The situation: I attended a program recently where I was apart of a group. I was however the only one who was not from the same institution where the program was held. We all met together several times so everyone there knew I was not from their institution. I felt slightly uncomfortable by the way the program leaders acted towards me. A few of the minor examples, when giving instructions to the group the program leader specifically named "XXX institution participants you need to do xy thing......etc", if we were to do something she always seemed to be speaking directly to only the people from her institution.

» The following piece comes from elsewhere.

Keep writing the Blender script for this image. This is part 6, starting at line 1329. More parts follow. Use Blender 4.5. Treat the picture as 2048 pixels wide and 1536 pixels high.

I basically just assumed that I was to do what ever the other people were doing, but she didn't try to be inclusive like " ok everyone this is what you need to do".
Back to the email etiquette, when she emailed instructions or program materials everyone except me was listed in the TO, I was the only one listed in the BCC.
These are very minor examples of things that made me uncomfortable, I was singled out in other more obvious uncomfortable situations, but I just want to know what people think about this because I have to complete an evaluation about the program and I want to see if I should even list this as an example of what I did not enjoy about the program.
The purpose of BCC is that any addresses entered there will not be seen by others getting the email, so people getting the mail won't also get your email address along with it, it's a privacy thing. I think your question has more to do with motive and why the person did what they did, that we can't tell you.
Back to the email etiquette, when she emailed instructions or program materials everyone except me was listed in the TO, I was the only one listed in the BCC.
Just so you don't feel as singled out, there could have been other BCC recipients, but only the sender would be able to see them listed.
Just so you don't feel as singled out, there could have been other BCC recipients, but only the sender would be able to see them listed.
Exactly. Anyone who was on the BCC list would see only his or her name on the BCC, and everyone's on the regular TO list. Plus, this allowed people from the institution to "reply all" to follow up on the email.
Maybe also, they put you on the BCC as you were from a different institution and all the people that were from the same institution can already find everyones email address in the Global Address List off of thier Exchange Server.
One of the things that I use BCC for is copying my boss on something without the email receipient knowing. Sometimes she needs to be in the loop but I don't want the email receiver to think I am "telling" on them or something.
One of the things that I use BCC for is copying my boss on something without the email receipient knowing. Sometimes she needs to be in the loop but I don't want the email receiver to think I am "telling" on them or something.
This I also use BCC for archival purposes. Some accounts setup on my mail server automatically BCC to another account. One is so my phone gets important messages and another is so there is an archival copy of the status emails going somewhere.
In your case it could be a privacy thing. You are not part of their organization so she is treating your email differently, protecting it. Then again from the first part of your email she could be excluding you (they won't see that you also got the email and you won't see any reply alls that they make) so everyone else things she is only paying attention to them.
BCC is not worth much these days since so many email providers seem to automatically redirect BCC emails to JUNK/SPAM folders.
I wouldn't make that leap. There have been several good examples of why bcc is useful given in this thread. Read them over. It is no longer cool to let a large distribution of strangers see each others e-mail addresses in a mass mailing.
More often than not, I have seen BCC as a CYA thing like bs13690 says and I have seen it sorely backfire when the person who was on the BCC line hits "reply all" and the unknowing person on the "to" line finds out someone else was copied.
If I need to share a sensitive email and I don't want the person on the "to" line to know then I will forward that email instead of BCC so that a reply all does not create problems.